By Chris Thomson | posted on October 12, 2017
IN the face of local opposition, regional development minister Alannah MacTiernan has swung her substantial political weight behind the luxury resort planned for Goode Beach.
Ms MacTiernan, a former state planning minister with wide experience overseeing coastal approvals processes, said the principle of “high-quality, low-rise, five-star accommodation in Albany” was “good and much-needed”.
“Obviously this project needs to go through all the planning and environmental approvals, but in principle the idea of having a high-quality tourism facility that I think will be built very sensitively is a good thing for this region,” she told The Weekender.
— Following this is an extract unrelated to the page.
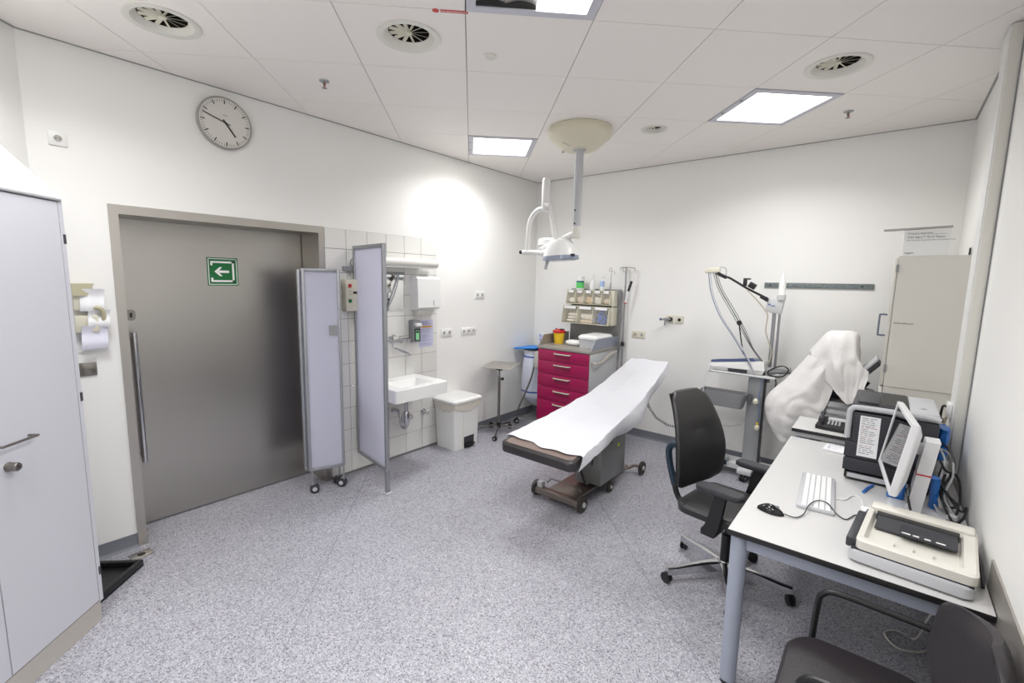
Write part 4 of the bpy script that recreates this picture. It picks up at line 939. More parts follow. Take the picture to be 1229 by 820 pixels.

“We all know The Great Southern is one of the most spectacular regions in Australia. We all know there is a lack of five-star accommodation here and that we need to address that.”
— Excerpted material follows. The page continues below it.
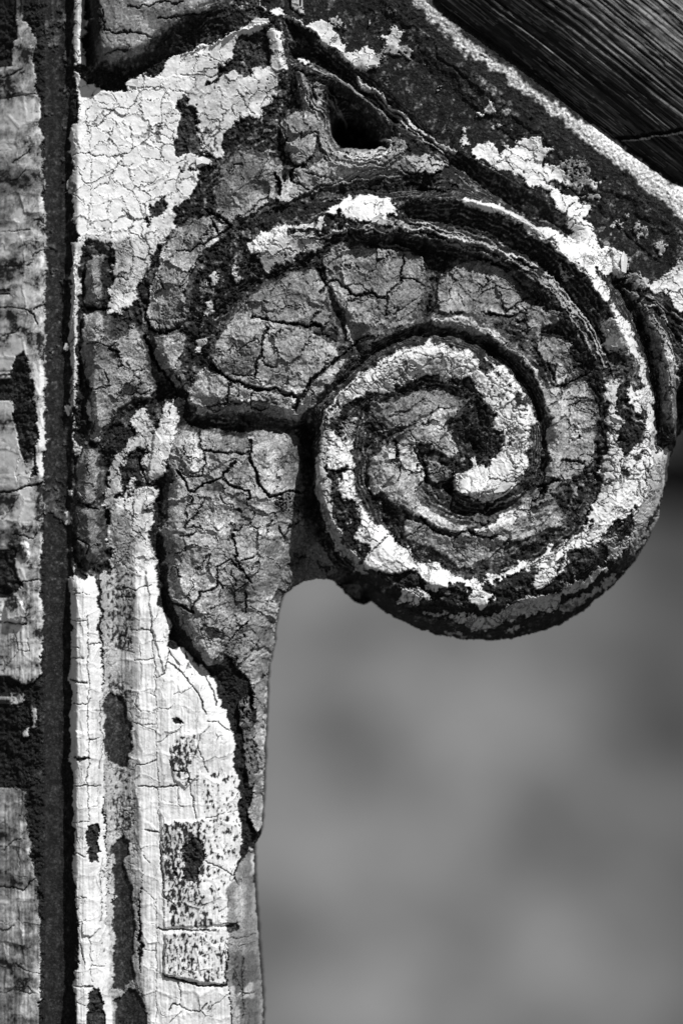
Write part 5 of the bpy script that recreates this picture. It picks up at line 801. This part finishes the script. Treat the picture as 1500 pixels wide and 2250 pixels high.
# ------------------------------------------------------------------ ground and a dark shrub far out of focus
def ground():
    m, nt, b = nodes_of('pale_ground')
    tc = nt.nodes.new('ShaderNodeTexCoord').outputs['Object']
    mpp = nt.nodes.new('ShaderNodeMapping'); mpp.inputs['Scale'].default_value = (1, .38, 1); mpp.inputs['Location'].default_value = (3.1, 1.7, 0); nt.links.new(tc, mpp.inputs['Vector'])
    n1 = noise(nt, 13, 3, .6, mpp.outputs[0]); n2 = noise(nt, 60, 4, .7, tc)
    mr = nt.nodes.new('ShaderNodeMapRange'); nt.links.new(n1, mr.inputs[0]); mr.inputs[1].default_value = .36; mr.inputs[2].default_value = .64; mr.inputs[3].default_value = .075; mr.inputs[4].default_value = .175
    c = math_(nt, 'MULTIPLY', mr.outputs[0], math_(nt, 'MULTIPLY_ADD', n2, .8, .6))
    sx = nt.nodes.new('ShaderNodeSeparateXYZ'); nt.links.new(tc, sx.inputs[0]); n3 = noise(nt, 3.5, 2, .5, tc)
    right_falloff = nt.nodes.new('ShaderNodeMapRange'); right_falloff.interpolation_type = 'SMOOTHSTEP'; nt.links.new(math_(nt, 'ADD', sx.outputs[0], math_(nt, 'MULTIPLY', n3, .12)), right_falloff.inputs[0])
    right_falloff.inputs[1].default_value = .13; right_falloff.inputs[2].default_value = .32; right_falloff.inputs[3].default_value = 1.0; right_falloff.inputs[4].default_value = .42      # fall-off into shade at the right, painted into the ground colour
    c = math_(nt, 'MULTIPLY', c, right_falloff.outputs[0])
    cc = nt.nodes.new('ShaderNodeCombineColor')
    for i in range(3): nt.links.new(c, cc.inputs[i])
    nt.links.new(cc.outputs[0], b.inputs['Base Color']); b.inputs['Roughness'].default_value = .95; b.inputs['Specular IOR Level'].default_value = .1
    n = 60; xs = np.concatenate([-np.geomspace(150, .6, n), np.linspace(-.5, .5, 11), np.geomspace(.6, 150, n)])
    gx_, gy_ = np.meshgrid(xs, xs + 2.0)
    gz = fbm(gx_, gy_, 1.1, 70, 3) * .012
    vi = np.arange(gx_.size).reshape(gx_.shape)
    o = build('ground', np.stack([gx_, gy_, gz], -1).reshape(-1, 3), np.stack([vi[:-1, :-1], vi[:-1, 1:], vi[1:, 1:], vi[1:, :-1]], -1).reshape(-1, 4), None, {}, m, None)
    o['kind'] = 'structure'
ground()

def shrub():
    m, nt, b = nodes_of('dark_leaves')
    n1 = noise(nt, 40, 3, .6, nt.nodes.new('ShaderNodeTexCoord').outputs['Object'])
    c = math_(nt, 'MULTIPLY', n1, .03); cc = nt.nodes.new('ShaderNodeCombineColor')
    for i in range(3): nt.links.new(c, cc.inputs[i])
    nt.links.new(cc.outputs[0], b.inputs['Base Color']); b.inputs['Roughness'].default_value = .8
    rng = np.random.default_rng(5)
    t = bpy.data.objects.new('low_shrub', None); col.objects.link(t)
    t.location = (0.345, 1.95, 0)
    t['label'] = 'dark low shrub on the ground, blurred far behind the lower right of the scroll'; t['category'] = 'shrub'
    V = []; F = []; n = 900
    for k in range(n):
        d = rng.normal(size=3); d /= np.linalg.norm(d); r = rng.uniform(.45, 1) ** .5
        c0 = np.array([0, 0, .11]) + d * r * np.array([.11, .10, .09]); a = rng.normal(size=3); a /= np.linalg.norm(a); bb = np.cross(a, rng.normal(size=3)); bb /= np.linalg.norm(bb)
        L, Wd = rng.uniform(.018, .03), rng.uniform(.006, .01); i = len(V)
        V += [c0 - a * L, c0 + bb * Wd, c0 + a * L, c0 - bb * Wd]; F.append((i, i + 1, i + 2, i + 3))
    o = build('foliage', np.array(V), np.array(F), None, {}, m, t); o['kind'] = 'stuff'
    V = []; F = []
    for k in range(7):
        a = k * .9; top = np.array([math.cos(a) * .08, math.sin(a) * .07, .2]); i = len(V)
        for (p, r) in ((np.array([math.cos(a) * .01, math.sin(a) * .01, -.01]), .004), (top * .6, .003), (top, .0015)):
            for q_ in range(5): V.append(p + r * np.array([math.cos(q_ * 1.2566), math.sin(q_ * 1.2566), 0]))
        for l in range(2):
            for q_ in range(5): F.append((i + l * 5 + q_, i + l * 5 + (q_ + 1) % 5, i + l * 5 + 5 + (q_ + 1) % 5, i + l * 5 + 5 + q_))
    build('stems', np.array(V), np.array(F), None, {}, m, t)['kind'] = 'stuff'
shrub()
Ms MacTiernan, who has a house in Albany, said it was not news to anyone that the Great Southern needed “critical mass”.
“We’ve got people down here that need jobs,” she said.
“We’re not talking about turning it into Perth, but we need to have some diversity in the accommodation types that are around and so the principle of having a development like the Bunker Bay development is a really positive one.
“From our experience, when you get developers that understand what they’re doing, they don’t want to destroy the natural environment either because that’s the goose that lays the golden egg.”
In a near-unanimous vote, members of The Frenchman Bay Association recently decided to oppose the 51-unit project between Lake Vancouver and Goode Beach.
Albany council candidate for Vancouver Ward, Matt Benson-Lidholm, a onetime ALP colleague of Ms MacTiernan’s in State Parliament, said he could not support the resort.
“My understanding is that this site is a biodiversity hotspot,” he said.
“It’s huge in terms of migratory birds that fly in from the Northern Hemisphere.”
Mr Benson-Lidholm, a regional development consultant who has inspected the site, also raised concerns about staff and tourist traffic along La Perouse Road if the resort were to go ahead.
Public comments on a structure plan for the project, drafted by the architects of the luxury Bunker Bay resort and dubbed by them ‘Vancouver Beach Resort’, closed on Monday.